Allison Casey Digital Marketing Director, Partner
#Digital Marketing
Published on March 12, 2020
pile of money

Need to determine the true value of your marketing efforts? Learn what metrics to report on to maximize your marketing budget.

Marketing departments like to spend money. True Story. The old adage, “You have to spend money to make money,” while true, really should be, “You have to spend money in the right areas to make money.” While many bosses theoretically understand that a solid marketing team can directly impact your company’s bottom line, 73% of executives don’t believe that marketers are focused enough on results to truly drive incremental customer demand. If the majority of executives think marketing programs lack credibility, it simply doesn’t make sense to bombard them with metrics that don’t indicate bottom-line impact.

Evaluating marketing programs and spending should be evaluated frequently for success factors as set by your business. But how should you evaluate these programs? What kind of calculations can you do and report to your boss in order to ask for more money for digital marketing programs that are working? Here are three key metrics you should be calculating:

Cost of Customer Acquisition (CAC)

The Customer Acquisition Cost (CAC) is a metric used to determine the total average cost your company spends to acquire a new customer. It’s pretty simple to calculate: just take your total marketing spend for a set time period and divide by the number of new customers for that time period. Ideally, you want your cost of customer acquisition to be lower than the lifetime value of your customer (see next calculation) . If you find you are spending more than the value of the customer, you will want to look at your programs and efficiencies. However, a low number might also mean that you could spend a bit more on the programs that are working to get more leads and customers.

Lifetime Value (LTV) of Customer

Customer lifetime value is another calculation needed to make key business decisions about not only marketing, but sales, product/service development and customer support.

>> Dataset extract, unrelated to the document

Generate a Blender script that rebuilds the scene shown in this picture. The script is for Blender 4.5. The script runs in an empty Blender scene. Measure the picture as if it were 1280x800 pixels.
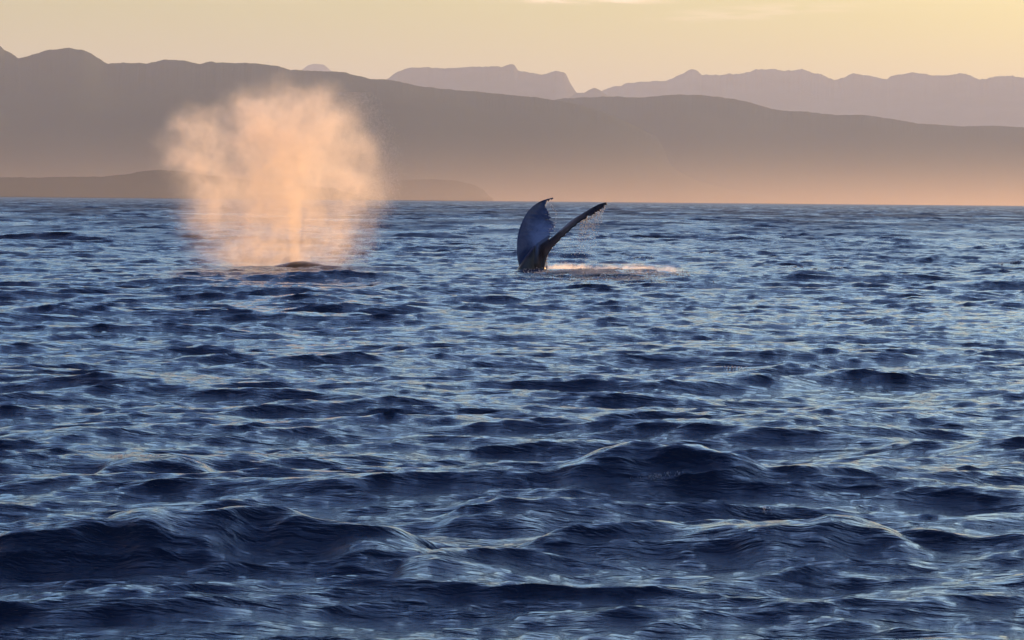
import bpy, bmesh, math, random
import numpy as np
from mathutils import Vector, Matrix, noise

S = bpy.context.scene
C = S.collection
R = math.radians
random.seed(7)
RNG = np.random.default_rng(11)

# ------------------------------------------------------------------ camera
CAM_H = 2.0
FPX = 4267.0                      # focal length in pixels of a 1280 px wide frame
PITCH = math.atan(149.0 / FPX)
ROLL = R(0.52)
cd = bpy.data.cameras.new('camera')
cd.sensor_width = 36.0
cd.lens = 36.0 * FPX / 1280.0
cd.clip_start = 0.5
cd.clip_end = 300000.0
cam = bpy.data.objects.new('camera', cd)
C.objects.link(cam)
CAM_M = Matrix.Rotation(R(90) - PITCH, 3, 'X') @ Matrix.Rotation(ROLL, 3, 'Z')
cam.matrix_world = Matrix.Translation((0, 0, CAM_H)) @ CAM_M.to_4x4()
S.camera = cam


def ray(px, py):
    d = CAM_M @ Vector(((px - 640) / FPX, -(py - 400) / FPX, -1.0))
    return d / d.y


def at(px, py, dist):
    """World point seen at that place of the photo, dist metres ahead."""
    return Vector((0, 0, CAM_H)) + ray(px, py) * dist


# ------------------------------------------------------------------ sky
SUN_AZ = R(38)                     # to the right of the view direction
SUN_EL = R(7)
w = bpy.data.worlds.new('World')
S.world = w
w.use_nodes = True
wn, wl = w.node_tree.nodes, w.node_tree.links
bg = wn['Background']
sky = wn.new('ShaderNodeTexSky')
sky.sky_type = 'NISHITA'
sky.sun_disc = False
sky.sun_elevation = SUN_EL
sky.sun_rotation = SUN_AZ
sky.air_density = 1.0
sky.dust_density = 1.6
sky.ozone_density = 1.6
bg.inputs['Strength'].default_value = 0.085

sd = bpy.data.lights.new('sun', 'SUN')
sd.energy = 5.0
sd.angle = R(0.53)
sd.color = (1.0, 0.52, 0.18)
sun = bpy.data.objects.new('sun', sd)
C.objects.link(sun)
sdir = Vector((math.sin(SUN_AZ) * math.cos(SUN_EL), math.cos(SUN_AZ) * math.cos(SUN_EL), math.sin(SUN_EL)))
sun.rotation_euler = sdir.to_track_quat('Z', 'Y').to_euler()
sun.location = (60, 40, 40)

S.view_settings.view_transform = 'Standard'
S.view_settings.look = 'None'
S.view_settings.exposure = 0.95
S.view_settings.gamma = 1.0
S.render.engine = 'CYCLES'
S.cycles.max_bounces = 6
S.cycles.diffuse_bounces = 2
S.cycles.glossy_bounces = 3
S.cycles.transmission_bounces = 3
S.cycles.volume_bounces = 3
S.cycles.volume_step_rate = 1.0
S.cycles.volume_max_steps = 1024
S.cycles.sample_clamp_indirect = 4.0
S.cycles.use_denoising = True


# ------------------------------------------------------------------ node helpers
class NT:
    def __init__(self, tree):
        self.t = tree; self.n = tree.nodes; self.l = tree.links

    def put(self, sock, v):
        if isinstance(v, bpy.types.NodeSocket):
            self.l.new(v, sock)
        else:
            sock.default_value = v

    def math(self, op, a, b=0.0, c=None, clamp=False):
        m = self.n.new('ShaderNodeMath'); m.operation = op; m.use_clamp = clamp
        self.put(m.inputs[0], a); self.put(m.inputs[1], b)
        if c is not None: self.put(m.inputs[2], c)
        return m.outputs[0]

    def vmath(self, op, a, b=(0, 0, 0), out=0):
        m = self.n.new('ShaderNodeVectorMath'); m.operation = op
        self.put(m.inputs[0], a)
        if op == 'SCALE': self.put(m.inputs[3], b)
        else: self.put(m.inputs[1], b)
        return m.outputs[out]

    def length(self, a):
        m = self.n.new('ShaderNodeVectorMath'); m.operation = 'LENGTH'
        self.put(m.inputs[0], a)
        return m.outputs['Value']

    def rng(self, v, a, b, c=0.0, d=1.0, smooth=True):
        m = self.n.new('ShaderNodeMapRange')
        m.interpolation_type = 'SMOOTHSTEP' if smooth else 'LINEAR'
        self.put(m.inputs[0], v)
        for i, x in enumerate((a, b, c, d)): self.put(m.inputs[1 + i], x)
        return m.outputs[0]

    def noise(self, vec, scale, detail=2.0, rough=0.5, dist=0.0, out=0):
        m = self.n.new('ShaderNodeTexNoise')
        self.put(m.inputs['Vector'], vec)
        m.inputs['Scale'].default_value = scale; m.inputs['Detail'].default_value = detail
        m.inputs['Roughness'].default_value = rough; m.inputs['Distortion'].default_value = dist
        return m.outputs[out]

    def mix(self, f, a, b, kind='RGBA', blend='MIX'):
        m = self.n.new('ShaderNodeMix'); m.data_type = kind
        if kind == 'RGBA': m.blend_type = blend
        k = {'FLOAT': (2, 3, 0), 'RGBA': (6, 7, 2)}[kind]
        self.put(m.inputs[0], f); self.put(m.inputs[k[0]], a); self.put(m.inputs[k[1]], b)
        return m.outputs[k[2]]


# sky colour: the Nishita sky, warm at the horizon, boosted blue above it for the water's highlights, with thin cirrus high up
W = NT(w.node_tree)
tc = wn.new('ShaderNodeTexCoord')
nrm = W.vmath('NORMALIZE', tc.outputs['Generated'])
sx = wn.new('ShaderNodeSeparateXYZ'); wl.new(nrm, sx.inputs[0])
zc = W.math('MAXIMUM', sx.outputs[2], 0.004)
ramp = wn.new('ShaderNodeValToRGB')
ramp.color_ramp.interpolation = 'EASE'
els = ramp.color_ramp.elements
SKY_RAMP = [(0.0, (1.02, 1.00, 0.46, 1)), (0.055, (0.83, 0.89, 0.37, 1)), (0.085, (0.90, 1.10, 1.15, 1)), (0.13, (1.22, 1.82, 2.35, 1)),
            (0.22, (1.65, 2.58, 3.8, 1)), (0.36, (0.80, 1.38, 2.5, 1)), (0.6, (0.38, 0.80, 1.8, 1)), (1.0, (0.22, 0.55, 1.4, 1))]
els[0].position, els[0].color = SKY_RAMP[0]
els[1].position, els[1].color = SKY_RAMP[-1]
for p, c in SKY_RAMP[1:-1]:
    e = els.new(p); e.color = c
wl.new(sx.outputs[2], ramp.inputs[0])
col = W.mix(1.0, sky.outputs[0], ramp.outputs[0], blend='MULTIPLY')
# cirrus on a plane far overhead
pl = wn.new('ShaderNodeCombineXYZ')
wl.new(W.math('DIVIDE', sx.outputs[0], zc), pl.inputs[0])
wl.new(W.math('DIVIDE', sx.outputs[1], zc), pl.inputs[1])
st = W.vmath('MULTIPLY', pl.outputs[0], (0.55, 0.16, 1.0))
cn = W.noise(st, 1.1, 7, 0.6, 0.6)
cm = W.rng(cn, 0.47, 0.72, 0.0, 0.6)
def streak(u, v, ru, rv, tilt):
    p = W.n.new('ShaderNodeSeparateXYZ'); W.l.new(pl.outputs[0], p.inputs[0])
    a_ = W.math('DIVIDE', W.math('SUBTRACT', p.outputs[0], u), ru)
    b_ = W.math('SUBTRACT', W.math('SUBTRACT', p.outputs[1], v), W.math('MULTIPLY', W.math('SUBTRACT', p.outputs[0], u), tilt))
    b_ = W.math('DIVIDE', b_, rv)
    return W.rng(W.math('ADD', W.math('MULTIPLY', a_, a_), W.math('MULTIPLY', b_, b_)), 1.2, 0.1)
stk = W.math('ADD', W.math('MULTIPLY', streak(0.30, 16.7, 0.62, 0.75, 0.1), 1.1), W.math('MULTIPLY', streak(1.25, 18.0, 0.6, 0.9, -1.2), 0.35))
fine = W.noise(W.vmath('MULTIPLY', pl.outputs[0], (1.6, 0.9, 1.0)), 2.2, 6, 0.6, 0.4)
cm = W.math('ADD', W.math('MULTIPLY', cm, W.rng(sx.outputs[2], 0.052, 0.075, 0.0, 0.7)), W.math('MULTIPLY', stk, W.rng(fine, 0.38, 0.62, 0.0, 0.8)), clamp=True)
col = W.mix(cm, col, (12.0, 8.6, 5.6, 1))
wl.new(col, bg.inputs['Color'])


def mat(name):
    m = bpy.data.materials.new(name); m.use_nodes = True
    return m, NT(m.node_tree), m.node_tree.nodes['Principled BSDF']


def link_mesh(name, verts, faces, material, smooth=True, parent=None, **props):
    me = bpy.data.meshes.new(name)
    me.from_pydata(verts, [], faces)
    if smooth: me.shade_smooth()
    if material: me.materials.append(material)
    o = bpy.data.objects.new(name, me)
    C.objects.link(o)
    if parent: o.parent = parent
    for k, v in props.items(): o[k] = v
    return o


def fast_grid(name, P, material, wrap=False, **props):
    """P: rows x cols x 3 array -> quad mesh."""
    r, c = P.shape[:2]
    idx = np.arange(r * c).reshape(r, c)
    if wrap: idx = np.concatenate([idx, idx[:, :1]], 1)
    q = np.stack([idx[:-1, :-1], idx[:-1, 1:], idx[1:, 1:], idx[1:, :-1]], -1).reshape(-1, 4)
    me = bpy.data.meshes.new(name)
    me.vertices.add(r * c)
    me.vertices.foreach_set('co', P.reshape(-1).astype(np.float32))
    me.loops.add(q.size)
    me.loops.foreach_set('vertex_index', q.reshape(-1).astype(np.int32))
    me.polygons.add(len(q))
    me.polygons.foreach_set('loop_start', np.arange(0, q.size, 4, dtype=np.int32))
    me.update(calc_edges=True)
    me.shade_smooth()
    me.materials.append(material)
    o = bpy.data.objects.new(name, me)
    C.objects.link(o)
    for k, v in props.items(): o[k] = v
    return o


# ------------------------------------------------------------------ sea spectrum
WIND = math.atan2(-1.0, 0.22)


def tile(L, N, lmin, lmax, lp, gain, spread, seed, wind=WIND, chop=1.0):
    rg = np.random.default_rng(seed)
    k1 = 2 * np.pi * np.fft.fftfreq(N, L / N)
    kx, ky = np.meshgrid(k1, k1, indexing='xy')
    k = np.hypot(kx, ky); k[0, 0] = 1e9
    kp = 2 * np.pi / lp
    psi = 0.5 * 0.0081 * k ** -4.0 * np.exp(-1.25 * (kp / k) ** 2)
    om, op = np.sqrt(k), math.sqrt(kp)
    sg = np.where(om < op, 0.07, 0.09)
    psi *= 3.0 ** np.exp(-(om - op) ** 2 / (2 * sg ** 2 * op ** 2))
    lam = 2 * np.pi / k
    psi *= (1 / (1 + np.exp((lmin - lam) / (0.12 * lmin)))) * (1 / (1 + np.exp((lam - lmax) / (0.12 * lmax))))
    ct = (kx * math.cos(wind) + ky * math.sin(wind)) / k
    D = np.where(ct > 0, np.abs(ct) ** spread, 0) + 0.015
    psi *= D * gain
    psi[0, 0] = 0
    dk = 2 * np.pi / L
    amp = np.sqrt(psi * dk * dk)
    h = amp * (rg.standard_normal((N, N)) + 1j * rg.standard_normal((N, N))) * N * N
    H = np.real(np.fft.ifft2(h))
    DX = np.real(np.fft.ifft2(h * 1j * kx / k)) * chop
    DY = np.real(np.fft.ifft2(h * 1j * ky / k)) * chop
    return (L, N, np.stack([DX, DY, H], -1).astype(np.float32))


def sample(t, x, y):
    L, N, A = t
    u = (x / L % 1.0) * N; v = (y / L % 1.0) * N
    i = np.floor(u).astype(np.int64); j = np.floor(v).astype(np.int64)
    fu = (u - i).astype(np.float32); fv = (v - j).astype(np.float32)

    def cr(f):
        return [((-f + 2) * f - 1) * f / 2, ((3 * f - 5) * f * f + 2) / 2, ((-3 * f + 4) * f + 1) * f / 2, (f - 1) * f * f / 2]
    wu, wv = cr(fu), cr(fv)
    out = 0
    for b in range(4):
        row = (j + b - 1) % N
        acc = 0
        for a in range(4):
            acc = acc + A[row, (i + a - 1) % N] * wu[a][..., None]
        out = out + acc * wv[b][..., None]
    return out


T1 = tile(97.0, 1024, 1.1, 30.0, 6.2, 2.6, 7.0, 5, chop=1.55)
T2 = tile(19.3, 1024, 0.10, 1.1, 6.6, 4.0, 6.0, 9, chop=1.3)


def on_water(px, py, z=0.0):
    d = ray(px, py)
    return Vector((0, 0, CAM_H)) + d * ((z - CAM_H) / d.z)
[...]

Simply put, it’s the value a customer contributes to your business over their entire lifetime at your company. This number is calculated by taking average value of a sale times the expected number of additional income multiplied by the average retention time for that customer.

Knowing your LTV is important, because the value of a marketing campaign should not just be calculated based on the instant revenue it drives. Marketing campaigns should also be contributing to growing the LTV for your client through nurturing campaigns to keep them engaged with your company

Marketing Originated Customer %

The Marketing Originated Customer % is a ratio that shows what portion of your total customer acquisitions directly originated from marketing efforts. You can calculate this by dividing the number of new customers that started as a marketing lead by all of the new customers from a period of time.

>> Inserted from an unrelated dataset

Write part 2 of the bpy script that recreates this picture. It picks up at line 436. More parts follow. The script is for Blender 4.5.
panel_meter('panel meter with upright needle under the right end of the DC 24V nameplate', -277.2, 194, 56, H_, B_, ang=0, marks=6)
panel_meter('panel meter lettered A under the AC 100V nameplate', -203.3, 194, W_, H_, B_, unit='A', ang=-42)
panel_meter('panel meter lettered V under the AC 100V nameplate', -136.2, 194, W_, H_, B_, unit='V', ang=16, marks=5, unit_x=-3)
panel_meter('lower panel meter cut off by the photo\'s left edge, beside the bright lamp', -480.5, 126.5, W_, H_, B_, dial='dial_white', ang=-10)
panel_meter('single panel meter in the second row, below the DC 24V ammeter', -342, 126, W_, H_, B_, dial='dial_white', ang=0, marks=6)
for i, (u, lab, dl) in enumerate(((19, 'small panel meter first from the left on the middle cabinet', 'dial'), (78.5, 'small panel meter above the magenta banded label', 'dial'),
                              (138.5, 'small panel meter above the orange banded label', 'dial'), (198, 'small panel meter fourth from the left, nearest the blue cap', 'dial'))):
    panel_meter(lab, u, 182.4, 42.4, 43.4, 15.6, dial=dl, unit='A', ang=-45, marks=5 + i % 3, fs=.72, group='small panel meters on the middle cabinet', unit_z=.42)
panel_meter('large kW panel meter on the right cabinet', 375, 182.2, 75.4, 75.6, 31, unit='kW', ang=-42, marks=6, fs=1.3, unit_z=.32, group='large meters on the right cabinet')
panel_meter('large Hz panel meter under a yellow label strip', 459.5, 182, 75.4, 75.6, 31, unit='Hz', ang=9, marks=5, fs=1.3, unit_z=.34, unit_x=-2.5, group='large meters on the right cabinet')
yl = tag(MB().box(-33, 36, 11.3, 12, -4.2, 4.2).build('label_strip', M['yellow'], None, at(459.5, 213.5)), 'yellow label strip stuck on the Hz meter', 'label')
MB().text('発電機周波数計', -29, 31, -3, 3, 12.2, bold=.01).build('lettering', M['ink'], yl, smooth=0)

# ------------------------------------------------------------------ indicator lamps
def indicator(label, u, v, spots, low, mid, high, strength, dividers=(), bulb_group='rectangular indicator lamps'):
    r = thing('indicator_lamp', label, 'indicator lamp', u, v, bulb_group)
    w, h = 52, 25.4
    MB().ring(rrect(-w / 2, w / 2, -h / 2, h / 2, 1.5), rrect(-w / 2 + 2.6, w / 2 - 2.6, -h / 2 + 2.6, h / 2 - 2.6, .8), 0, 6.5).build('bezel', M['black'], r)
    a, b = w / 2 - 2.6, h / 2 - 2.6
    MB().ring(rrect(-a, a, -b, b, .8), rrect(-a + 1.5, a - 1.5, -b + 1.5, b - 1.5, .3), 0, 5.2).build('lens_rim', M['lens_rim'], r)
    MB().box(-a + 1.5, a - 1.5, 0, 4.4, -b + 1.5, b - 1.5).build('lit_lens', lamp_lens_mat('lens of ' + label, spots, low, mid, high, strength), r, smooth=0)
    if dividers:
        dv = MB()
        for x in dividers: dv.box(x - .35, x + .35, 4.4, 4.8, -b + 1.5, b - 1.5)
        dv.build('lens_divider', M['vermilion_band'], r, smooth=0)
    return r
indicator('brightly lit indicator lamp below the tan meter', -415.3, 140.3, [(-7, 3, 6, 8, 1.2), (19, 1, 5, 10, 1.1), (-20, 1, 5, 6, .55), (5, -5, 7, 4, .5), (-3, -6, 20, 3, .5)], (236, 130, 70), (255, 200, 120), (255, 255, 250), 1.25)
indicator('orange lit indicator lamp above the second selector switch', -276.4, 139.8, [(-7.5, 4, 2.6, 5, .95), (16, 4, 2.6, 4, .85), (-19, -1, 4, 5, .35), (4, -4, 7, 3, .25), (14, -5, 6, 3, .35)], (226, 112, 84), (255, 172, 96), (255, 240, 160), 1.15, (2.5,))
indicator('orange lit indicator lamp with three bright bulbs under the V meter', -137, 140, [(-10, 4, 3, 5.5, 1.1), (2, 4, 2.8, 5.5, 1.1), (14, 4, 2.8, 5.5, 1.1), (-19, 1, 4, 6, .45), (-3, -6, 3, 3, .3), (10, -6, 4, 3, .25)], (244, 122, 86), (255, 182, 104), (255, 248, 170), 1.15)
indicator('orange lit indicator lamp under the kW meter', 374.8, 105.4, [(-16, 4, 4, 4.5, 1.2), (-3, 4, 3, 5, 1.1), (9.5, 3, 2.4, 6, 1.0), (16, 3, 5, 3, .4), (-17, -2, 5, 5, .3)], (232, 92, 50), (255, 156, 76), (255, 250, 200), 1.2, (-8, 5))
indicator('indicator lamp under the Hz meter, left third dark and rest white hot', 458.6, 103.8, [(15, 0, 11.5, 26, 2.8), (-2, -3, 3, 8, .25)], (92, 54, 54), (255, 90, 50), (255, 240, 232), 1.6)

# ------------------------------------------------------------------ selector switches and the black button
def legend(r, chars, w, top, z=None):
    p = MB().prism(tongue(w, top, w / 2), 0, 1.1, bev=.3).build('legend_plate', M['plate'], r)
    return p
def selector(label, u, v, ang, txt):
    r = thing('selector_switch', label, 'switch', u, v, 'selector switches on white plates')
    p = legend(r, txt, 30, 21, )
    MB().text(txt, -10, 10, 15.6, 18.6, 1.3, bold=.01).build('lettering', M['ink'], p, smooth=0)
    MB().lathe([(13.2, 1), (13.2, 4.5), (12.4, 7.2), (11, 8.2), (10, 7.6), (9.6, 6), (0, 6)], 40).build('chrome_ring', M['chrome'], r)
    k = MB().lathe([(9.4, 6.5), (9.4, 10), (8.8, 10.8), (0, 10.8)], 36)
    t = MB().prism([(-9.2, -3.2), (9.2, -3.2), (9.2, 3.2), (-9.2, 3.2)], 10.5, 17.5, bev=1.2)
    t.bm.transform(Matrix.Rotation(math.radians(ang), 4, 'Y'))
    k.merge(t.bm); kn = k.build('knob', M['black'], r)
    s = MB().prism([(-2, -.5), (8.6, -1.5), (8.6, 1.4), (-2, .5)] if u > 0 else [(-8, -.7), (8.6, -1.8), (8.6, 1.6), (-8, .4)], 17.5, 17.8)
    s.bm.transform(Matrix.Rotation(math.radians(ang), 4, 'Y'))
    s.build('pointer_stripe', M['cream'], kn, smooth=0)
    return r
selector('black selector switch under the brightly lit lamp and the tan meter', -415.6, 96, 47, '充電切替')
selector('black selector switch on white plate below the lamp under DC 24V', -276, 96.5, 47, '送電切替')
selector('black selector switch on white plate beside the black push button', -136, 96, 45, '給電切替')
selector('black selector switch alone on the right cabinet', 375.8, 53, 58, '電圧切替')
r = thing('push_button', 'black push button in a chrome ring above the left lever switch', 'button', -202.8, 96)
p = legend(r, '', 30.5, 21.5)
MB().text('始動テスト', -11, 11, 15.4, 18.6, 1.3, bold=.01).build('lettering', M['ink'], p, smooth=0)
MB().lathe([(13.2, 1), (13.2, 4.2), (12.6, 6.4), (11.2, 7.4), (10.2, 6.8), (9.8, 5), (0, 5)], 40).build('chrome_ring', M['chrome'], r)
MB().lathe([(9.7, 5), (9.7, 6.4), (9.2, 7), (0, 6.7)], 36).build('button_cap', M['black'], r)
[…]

This number illustrates the impact that your marketing team’s lead generation efforts have on acquiring new customers. It can fluctuate based on what type of marketing/sales model you have in place. For instance, if you have outside/inside sales people you might have a 20-40% marketing originated customer rate because they are most likely doing more prospecting. If you are more digital/inbound focused that number might be closer to 40-80% because you are spending more on your digital campaigns to bring traffic and conversions through your website as your primary source of lead generation.

As marketers, we track so many different data points to better understand what’s working and what’s not that it can become easy to lose sight of what’s most important. When you can present marketing metrics that resonate with your decision-makers and directly relate to the company’s revenue/bottom line, you’ll be in a much better position to make the case for budgets and strategies that will benefit your marketing team now and in the future.